The Strengths Activity continued
Take your time, but allow at least thirty minutes to complete. It may get a little noisy to start and kids and adults may be off task for a few minutes. It may take a little time for the family to get comfortable with the instructions.
Introduction
In families, individual strengths are important in how they help the family to be cohesive and function well. Children and adults should be aware of the strengths each brings to the their family.
Examples of strengths include willingness to help other family members without being asked, sense of humor, keeping personal space and items in good order, obeying family rules, spending time with family members, good communication skills. (Note: these are only a few examples - this is not THE list. Individuals may need time to think about and come up with their own personal strengths. Take time and don't rush this step - it is key to a successful discussion.)
Part One: Individual Activity
1. Distribute index cards and ask that everyone list the names of other family members on one side of the card and next to each, write at least one strength that each of the others brings to the family.

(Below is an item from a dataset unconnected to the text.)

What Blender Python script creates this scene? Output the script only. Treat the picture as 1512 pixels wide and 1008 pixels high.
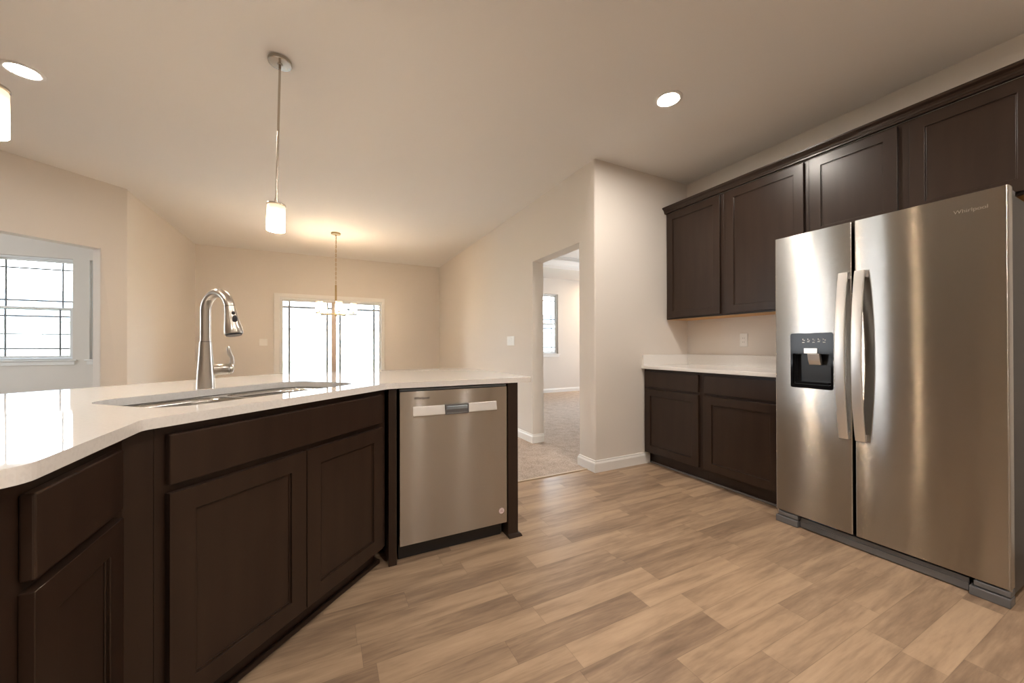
import bpy, bmesh, math, random
from mathutils import Vector, Matrix
random.seed(7)
S2 = math.sqrt(2)
scene = bpy.context.scene
for o in list(bpy.data.objects):
    bpy.data.objects.remove(o, do_unlink=True)

# ------------------------------------------------------------------ camera
F_PX, CX, CY, CAM_H = 552.91, 761.38, 510.19, 1.094
cam_d = bpy.data.cameras.new('camera')
cam = bpy.data.objects.new('camera', cam_d)
scene.collection.objects.link(cam)
right = Vector((0.8913475, -0.4533144, -0.0023777))
down = Vector((-0.00055216, 0.0041594, -0.9999912))
fwd = Vector((0.4533203, 0.891341, 0.0034572))
m3 = Matrix((right, -down, -fwd)).transposed()
cam.matrix_world = Matrix.Translation((0, 0, CAM_H)) @ m3.to_4x4()
cam_d.sensor_fit = 'HORIZONTAL'
cam_d.sensor_width = 36
cam_d.lens = F_PX / 1512 * 36
cam_d.shift_x = -(CX - 756) / 1512
cam_d.shift_y = (CY - 504) / 1512
cam_d.clip_start = 0.03
scene.camera = cam

# ------------------------------------------------------------------ world, exposure
world = bpy.data.worlds.new('sky')
scene.world = world
world.use_nodes = True
wn = world.node_tree.nodes
wl = world.node_tree.links
wn.clear()
w_out = wn.new('ShaderNodeOutputWorld')
w_bg = wn.new('ShaderNodeBackground')
w_geo = wn.new('ShaderNodeTexCoord')
w_sep = wn.new('ShaderNodeSeparateXYZ')
w_ramp = wn.new('ShaderNodeValToRGB')
w_ramp.color_ramp.elements[0].position = 0.0
w_ramp.color_ramp.elements[0].color = (0.93, 0.96, 1.0, 1)
w_ramp.color_ramp.elements[1].position = 0.7
w_ramp.color_ramp.elements[1].color = (0.55, 0.76, 1.0, 1)
wl.new(w_geo.outputs['Generated'], w_sep.inputs[0])
wl.new(w_sep.outputs['Z'], w_ramp.inputs[0])
wl.new(w_ramp.outputs[0], w_bg.inputs['Color'])
w_bg.inputs['Strength'].default_value = 12.0
wl.new(w_bg.outputs[0], w_out.inputs[0])

sun_d = bpy.data.lights.new('sun', 'SUN')
sun_d.energy = 6.0
sun_d.angle = math.radians(1.0)
sun_d.color = (1.0, 0.95, 0.88)
sun = bpy.data.objects.new('sun', sun_d)
scene.collection.objects.link(sun)
sun.rotation_euler = (math.radians(42), 0, math.radians(-28))   # high behind the camera's side of the house, lights the neighbours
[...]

2. Everyone then writes her/his name at the top of the other side of the card and numbers 1 - 5 underneath. Each member then lists five strengths s/he brings to the family. After allowing sufficient time to complete the list (some may struggle with this task), each checks the three strengths most helpful to the family.
Part Two: Team Activity
1. Then, one at a time, each family member announces the three strengths s/he brings to the table.
2. Other members then validate and add to their list. As family members validate or add to the speaker’s list, the only acceptable responses are
“Thank you,” or
“Thank you. I agree with you.”
3. To close, ask for responses to the activity. Discuss. Usually, insights include:
That they were uncomfortable identifying and discussing those personal traits of which they are more-or-less proud (at least at the onset);
That the activity was a feel-good few minutes;
That your family has a potential wealth of resources.